Stoichiometry is a method in chemistry used to calculate quantities in chemical reactions. It involves using relationships between reactants and products through a balanced chemical equation. For this reaction:

• Methanol (\( \text{CH}_3\text{OH} \)) reacts with carbon monoxide (\( \text{CO} \)) to produce acetic acid (\( \text{CH}_3\text{CO}_2\text{H} \)).
• The balanced equation reflects that each mole of methanol and carbon monoxide produces exactly one mole of acetic acid, showing a simple 1:1:1 relationship in stoichiometric coefficients.

Stoichiometry enables us to calculate the number of moles from a given mass using the formula: \( \text{moles} = \frac{\text{mass}}{\text{molar mass}} \).
This step is crucial in determining how much of a reactant or product is involved, as seen in this example where we calculated moles of acetic acid from a given mass using its molar mass.

Thermochemistry deals with the study of heat changes that occur during chemical reactions. Each reaction either absorbs or releases energy, quantified as enthalpy change (\( \Delta H \)).
In the given exercise, the enthalpy of reaction (\( \Delta H^{\circ}_{\text{rxn}} \)) is \( -355.9 \, \text{kJ/mol} \). This means that 355.9 kJ of heat is released for every mole of acetic acid produced.
Knowing the enthalpy helps in calculating the total heat exchange in the reaction, given the number of moles of reactants. Thermochemistry is essential to predict energy requirements and outcomes, important in industrial applications where energy efficiency is key.
Overall, thermochemistry provides insights into how energy interacts with matter during chemical processes.

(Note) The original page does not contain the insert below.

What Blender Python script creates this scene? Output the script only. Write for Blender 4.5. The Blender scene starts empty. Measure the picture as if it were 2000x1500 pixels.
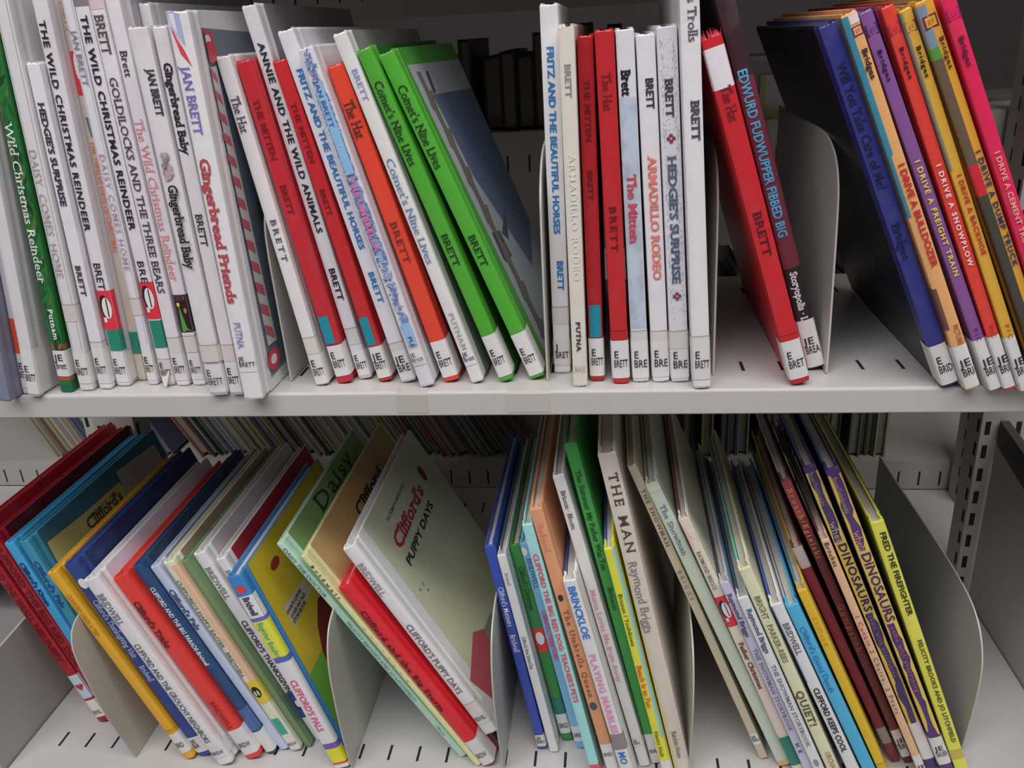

Exothermic reactions are chemical reactions that release heat, resulting in a temperature increase in the surrounding environment.
In an exothermic reaction, the energy released from forming product bonds is greater than the energy required to break reactant bonds.
In the example problem:

• The reaction between methanol and carbon monoxide to form acetic acid is exothermic, as indicated by the negative sign of the enthalpy change (\( \Delta H^{\circ}_{\text{rxn}} = -355.9 \, \text{kJ/mol} \)).
• This signifies that 6179 kJ of energy is released when producing 1.00 L of acetic acid, providing thermal energy for other processes or to be dispersed in the environment.

Exothermic reactions are widely used in industry for energy generation and are critical in many chemical applications due to their ability to provide useful heat.